For most foundational work with RNNs, word tokenization is a common starting point.

Building the Vocabulary

Once you have tokenized your text corpus (your entire training dataset), the next step is to build a vocabulary. The vocabulary is the definitive set of all unique tokens encountered in the training data. We then create a mapping, typically a dictionary or hash map, that assigns a unique integer index to each unique token.

Why integers? Neural networks perform mathematical operations, and they need numerical inputs. This mapping translates our symbolic tokens into numbers the network can understand.

Consider this small dataset:

• Sentence 1: "the cat sat"
• Sentence 2: "the dog sat"

1. Tokenize:

   • Sentence 1: ["the", "cat", "sat"]
   • Sentence 2: ["the", "dog", "sat"]

2. Collect Unique Tokens: The unique tokens are {"the", "cat", "sat", "dog"}.

3. Build Vocabulary Mapping: Assign an integer ID to each unique token. A common practice is to reserve index 0 for padding (discussed later) and sometimes index 1 for unknown words.

   Vocabulary:
   {
     "<PAD>": 0,  // Reserved for padding
     "<UNK>": 1,  // Reserved for unknown words
     "the": 2,
     "cat": 3,
     "sat": 4,
     "dog": 5
   }
   

We often include special tokens in the vocabulary:

• <PAD> (Padding Token): Used to make sequences in a batch have the same length. We'll cover this in the "Padding Sequences" section.
• <UNK> or <OOV> (Unknown/Out-of-Vocabulary Token): Represents tokens encountered during testing or inference that were not present in the training data vocabulary. This is important because real-world data often contains words the model hasn't seen before. Mapping them to a dedicated <UNK> token allows the model to process them, albeit without specific learned knowledge about that exact word.
• <SOS> / <EOS> (Start/End of Sequence Tokens): Sometimes used, especially in sequence generation tasks, to signal the beginning or end of a sequence.

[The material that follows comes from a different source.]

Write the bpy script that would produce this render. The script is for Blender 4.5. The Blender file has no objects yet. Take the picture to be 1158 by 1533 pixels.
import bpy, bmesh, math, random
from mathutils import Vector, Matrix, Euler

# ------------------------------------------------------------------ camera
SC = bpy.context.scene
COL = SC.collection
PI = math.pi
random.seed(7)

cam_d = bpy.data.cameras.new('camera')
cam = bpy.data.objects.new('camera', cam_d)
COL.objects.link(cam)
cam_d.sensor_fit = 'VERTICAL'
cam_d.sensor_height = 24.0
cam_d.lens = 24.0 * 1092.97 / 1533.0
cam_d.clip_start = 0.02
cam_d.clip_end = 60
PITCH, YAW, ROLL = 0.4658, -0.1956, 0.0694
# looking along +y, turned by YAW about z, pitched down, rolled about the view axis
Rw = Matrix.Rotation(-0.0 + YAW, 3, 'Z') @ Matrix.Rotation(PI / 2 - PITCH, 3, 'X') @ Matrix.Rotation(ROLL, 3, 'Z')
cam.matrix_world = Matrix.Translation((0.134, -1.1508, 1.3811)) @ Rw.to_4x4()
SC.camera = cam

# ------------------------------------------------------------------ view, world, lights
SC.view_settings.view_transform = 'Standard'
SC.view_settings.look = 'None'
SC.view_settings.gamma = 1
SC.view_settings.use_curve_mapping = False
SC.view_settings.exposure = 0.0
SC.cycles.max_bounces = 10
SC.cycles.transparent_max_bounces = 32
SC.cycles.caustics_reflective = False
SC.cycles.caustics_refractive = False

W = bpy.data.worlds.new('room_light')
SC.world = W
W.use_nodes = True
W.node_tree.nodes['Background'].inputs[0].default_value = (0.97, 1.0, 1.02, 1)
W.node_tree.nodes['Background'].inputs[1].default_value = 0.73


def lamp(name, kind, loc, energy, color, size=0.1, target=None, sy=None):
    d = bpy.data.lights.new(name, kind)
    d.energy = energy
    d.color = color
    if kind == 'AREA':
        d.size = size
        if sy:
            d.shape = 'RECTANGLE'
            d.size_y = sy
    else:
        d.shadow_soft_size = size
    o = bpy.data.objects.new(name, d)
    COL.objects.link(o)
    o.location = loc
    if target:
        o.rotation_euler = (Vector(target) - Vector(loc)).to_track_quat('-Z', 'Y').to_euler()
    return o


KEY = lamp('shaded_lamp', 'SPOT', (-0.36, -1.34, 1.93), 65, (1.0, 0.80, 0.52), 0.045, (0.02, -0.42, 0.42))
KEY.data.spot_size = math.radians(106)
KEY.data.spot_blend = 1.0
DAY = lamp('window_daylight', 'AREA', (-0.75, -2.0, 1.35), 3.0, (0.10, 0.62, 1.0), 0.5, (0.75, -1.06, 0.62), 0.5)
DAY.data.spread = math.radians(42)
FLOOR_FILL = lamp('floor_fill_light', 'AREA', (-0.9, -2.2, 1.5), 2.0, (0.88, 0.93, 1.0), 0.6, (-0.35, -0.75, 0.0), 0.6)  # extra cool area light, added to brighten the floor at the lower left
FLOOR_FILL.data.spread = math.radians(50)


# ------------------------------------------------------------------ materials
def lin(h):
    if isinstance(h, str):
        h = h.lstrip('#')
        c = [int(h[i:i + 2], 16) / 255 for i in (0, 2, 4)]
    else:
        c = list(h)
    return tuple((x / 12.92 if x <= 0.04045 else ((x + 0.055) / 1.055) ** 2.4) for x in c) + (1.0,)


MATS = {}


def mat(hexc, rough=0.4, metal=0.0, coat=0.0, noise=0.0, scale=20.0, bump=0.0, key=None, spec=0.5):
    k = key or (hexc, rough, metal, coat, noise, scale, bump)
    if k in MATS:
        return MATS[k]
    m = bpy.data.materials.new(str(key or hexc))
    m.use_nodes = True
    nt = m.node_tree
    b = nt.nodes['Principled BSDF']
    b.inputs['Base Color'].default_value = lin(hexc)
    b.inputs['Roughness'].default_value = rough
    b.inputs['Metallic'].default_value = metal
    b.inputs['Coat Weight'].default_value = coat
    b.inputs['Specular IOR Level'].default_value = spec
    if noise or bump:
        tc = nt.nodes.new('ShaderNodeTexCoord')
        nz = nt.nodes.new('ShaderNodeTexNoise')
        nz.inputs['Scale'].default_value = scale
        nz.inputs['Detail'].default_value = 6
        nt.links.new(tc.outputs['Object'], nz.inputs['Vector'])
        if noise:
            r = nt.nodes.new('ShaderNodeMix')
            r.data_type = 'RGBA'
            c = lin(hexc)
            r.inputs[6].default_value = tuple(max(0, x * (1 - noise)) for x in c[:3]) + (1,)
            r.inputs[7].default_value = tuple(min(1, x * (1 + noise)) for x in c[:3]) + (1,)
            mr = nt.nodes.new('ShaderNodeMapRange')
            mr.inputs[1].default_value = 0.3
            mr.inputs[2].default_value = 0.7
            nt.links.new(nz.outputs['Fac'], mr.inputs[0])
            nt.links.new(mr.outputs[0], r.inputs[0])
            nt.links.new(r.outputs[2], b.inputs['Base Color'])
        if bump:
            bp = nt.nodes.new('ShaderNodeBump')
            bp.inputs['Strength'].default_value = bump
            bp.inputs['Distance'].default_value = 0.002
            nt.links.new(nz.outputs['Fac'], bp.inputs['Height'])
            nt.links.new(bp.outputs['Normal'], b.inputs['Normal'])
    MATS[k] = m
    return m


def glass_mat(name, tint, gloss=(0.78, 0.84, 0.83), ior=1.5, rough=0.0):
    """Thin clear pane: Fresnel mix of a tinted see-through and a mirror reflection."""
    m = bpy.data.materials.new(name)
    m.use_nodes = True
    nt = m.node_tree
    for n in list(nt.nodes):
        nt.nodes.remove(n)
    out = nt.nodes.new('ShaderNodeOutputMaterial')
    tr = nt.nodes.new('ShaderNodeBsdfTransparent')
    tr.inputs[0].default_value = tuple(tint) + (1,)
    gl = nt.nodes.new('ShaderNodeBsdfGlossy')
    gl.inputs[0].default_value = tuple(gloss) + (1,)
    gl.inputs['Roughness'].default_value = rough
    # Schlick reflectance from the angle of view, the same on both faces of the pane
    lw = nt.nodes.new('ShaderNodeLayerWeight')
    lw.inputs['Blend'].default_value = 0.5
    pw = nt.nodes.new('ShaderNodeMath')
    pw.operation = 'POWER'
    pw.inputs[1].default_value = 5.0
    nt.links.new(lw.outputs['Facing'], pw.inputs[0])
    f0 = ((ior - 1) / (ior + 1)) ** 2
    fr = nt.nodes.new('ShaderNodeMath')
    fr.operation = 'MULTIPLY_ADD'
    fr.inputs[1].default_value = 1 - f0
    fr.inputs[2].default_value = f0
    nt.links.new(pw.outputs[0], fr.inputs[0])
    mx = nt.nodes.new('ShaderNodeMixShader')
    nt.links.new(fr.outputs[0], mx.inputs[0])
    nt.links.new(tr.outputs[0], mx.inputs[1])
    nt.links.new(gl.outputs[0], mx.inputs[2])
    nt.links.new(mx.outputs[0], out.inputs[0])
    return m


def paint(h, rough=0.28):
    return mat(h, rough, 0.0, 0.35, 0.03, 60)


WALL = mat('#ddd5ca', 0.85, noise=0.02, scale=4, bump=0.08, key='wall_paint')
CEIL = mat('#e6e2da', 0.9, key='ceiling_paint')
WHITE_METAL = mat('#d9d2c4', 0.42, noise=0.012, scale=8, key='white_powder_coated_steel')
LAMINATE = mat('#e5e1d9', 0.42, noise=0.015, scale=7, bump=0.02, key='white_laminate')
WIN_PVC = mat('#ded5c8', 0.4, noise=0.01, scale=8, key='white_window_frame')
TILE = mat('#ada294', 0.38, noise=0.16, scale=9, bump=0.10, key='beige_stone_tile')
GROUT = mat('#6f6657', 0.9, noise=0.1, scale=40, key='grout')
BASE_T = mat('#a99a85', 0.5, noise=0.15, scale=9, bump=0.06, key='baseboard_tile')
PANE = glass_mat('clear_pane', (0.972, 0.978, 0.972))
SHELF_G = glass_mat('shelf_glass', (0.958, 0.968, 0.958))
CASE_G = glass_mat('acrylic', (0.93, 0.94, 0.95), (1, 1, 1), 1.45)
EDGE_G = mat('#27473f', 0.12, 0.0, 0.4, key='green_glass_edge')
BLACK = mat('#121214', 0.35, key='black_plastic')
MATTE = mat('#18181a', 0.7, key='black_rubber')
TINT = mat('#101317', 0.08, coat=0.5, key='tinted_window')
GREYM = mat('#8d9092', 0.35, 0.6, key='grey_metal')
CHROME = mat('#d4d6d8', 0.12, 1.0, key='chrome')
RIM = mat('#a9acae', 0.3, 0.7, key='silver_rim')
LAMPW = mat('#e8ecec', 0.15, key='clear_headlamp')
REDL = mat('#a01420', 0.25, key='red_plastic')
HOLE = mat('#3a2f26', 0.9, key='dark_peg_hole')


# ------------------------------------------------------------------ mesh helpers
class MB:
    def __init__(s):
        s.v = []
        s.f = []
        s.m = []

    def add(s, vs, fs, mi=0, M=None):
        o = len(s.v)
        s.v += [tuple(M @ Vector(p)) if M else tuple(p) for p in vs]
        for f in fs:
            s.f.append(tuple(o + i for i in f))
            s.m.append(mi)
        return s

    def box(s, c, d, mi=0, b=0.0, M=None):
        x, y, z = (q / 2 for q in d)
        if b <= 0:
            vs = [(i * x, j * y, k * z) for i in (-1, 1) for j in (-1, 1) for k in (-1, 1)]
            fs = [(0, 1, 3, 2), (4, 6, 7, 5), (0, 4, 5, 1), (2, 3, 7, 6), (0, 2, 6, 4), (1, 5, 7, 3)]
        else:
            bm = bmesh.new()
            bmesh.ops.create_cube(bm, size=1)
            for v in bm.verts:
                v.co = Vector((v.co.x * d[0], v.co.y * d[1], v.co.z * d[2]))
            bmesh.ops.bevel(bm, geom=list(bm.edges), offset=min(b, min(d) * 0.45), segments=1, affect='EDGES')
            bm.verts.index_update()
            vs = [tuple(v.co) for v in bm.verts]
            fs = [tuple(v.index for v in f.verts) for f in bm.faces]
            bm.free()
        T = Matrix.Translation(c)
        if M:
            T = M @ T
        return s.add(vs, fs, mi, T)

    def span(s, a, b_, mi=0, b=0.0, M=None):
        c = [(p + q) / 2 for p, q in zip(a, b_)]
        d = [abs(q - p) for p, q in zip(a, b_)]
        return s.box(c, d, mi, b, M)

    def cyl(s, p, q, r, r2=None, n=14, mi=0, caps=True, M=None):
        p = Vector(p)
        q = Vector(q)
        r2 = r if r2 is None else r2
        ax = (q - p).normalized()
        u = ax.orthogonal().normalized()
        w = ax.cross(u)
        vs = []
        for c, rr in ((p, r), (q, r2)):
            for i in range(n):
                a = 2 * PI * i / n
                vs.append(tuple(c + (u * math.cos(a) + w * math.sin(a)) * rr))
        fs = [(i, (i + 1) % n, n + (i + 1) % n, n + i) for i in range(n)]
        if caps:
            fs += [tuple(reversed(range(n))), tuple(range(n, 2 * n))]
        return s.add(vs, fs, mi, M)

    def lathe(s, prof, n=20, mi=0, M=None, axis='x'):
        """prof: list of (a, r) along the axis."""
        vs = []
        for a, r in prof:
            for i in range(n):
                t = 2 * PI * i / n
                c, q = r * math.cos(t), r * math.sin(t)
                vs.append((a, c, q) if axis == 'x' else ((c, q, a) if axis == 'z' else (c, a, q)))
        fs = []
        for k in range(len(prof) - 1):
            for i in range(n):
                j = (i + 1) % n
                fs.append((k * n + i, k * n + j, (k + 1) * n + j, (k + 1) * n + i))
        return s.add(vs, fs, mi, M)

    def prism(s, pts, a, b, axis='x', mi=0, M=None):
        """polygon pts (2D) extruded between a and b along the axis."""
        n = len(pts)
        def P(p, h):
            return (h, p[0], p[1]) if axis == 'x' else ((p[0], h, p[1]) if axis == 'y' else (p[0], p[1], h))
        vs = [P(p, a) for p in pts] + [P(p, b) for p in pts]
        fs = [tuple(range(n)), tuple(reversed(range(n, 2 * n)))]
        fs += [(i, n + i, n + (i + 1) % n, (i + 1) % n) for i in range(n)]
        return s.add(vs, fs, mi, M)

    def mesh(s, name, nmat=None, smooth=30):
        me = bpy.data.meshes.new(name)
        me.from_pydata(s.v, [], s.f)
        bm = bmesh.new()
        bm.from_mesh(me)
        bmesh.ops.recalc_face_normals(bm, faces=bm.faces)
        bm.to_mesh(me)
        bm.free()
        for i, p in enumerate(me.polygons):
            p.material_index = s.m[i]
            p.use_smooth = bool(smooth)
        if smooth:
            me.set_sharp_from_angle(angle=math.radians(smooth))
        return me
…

The size of the vocabulary is a design choice. A larger vocabulary captures more words but increases the model's embedding layer size (more parameters to learn). Often, very infrequent words (appearing only once or twice in a large corpus) are mapped to <UNK> to keep the vocabulary size reasonable and potentially improve generalization.

A simplified illustration of mapping tokens (including special ones like <PAD> and <UNK>) to unique integer IDs in a vocabulary.

Tokenization and vocabulary creation are the essential first steps in transforming raw text into a format suitable for the next stage: converting sequences of tokens into sequences of integers using this vocabulary map, a process known as integer encoding.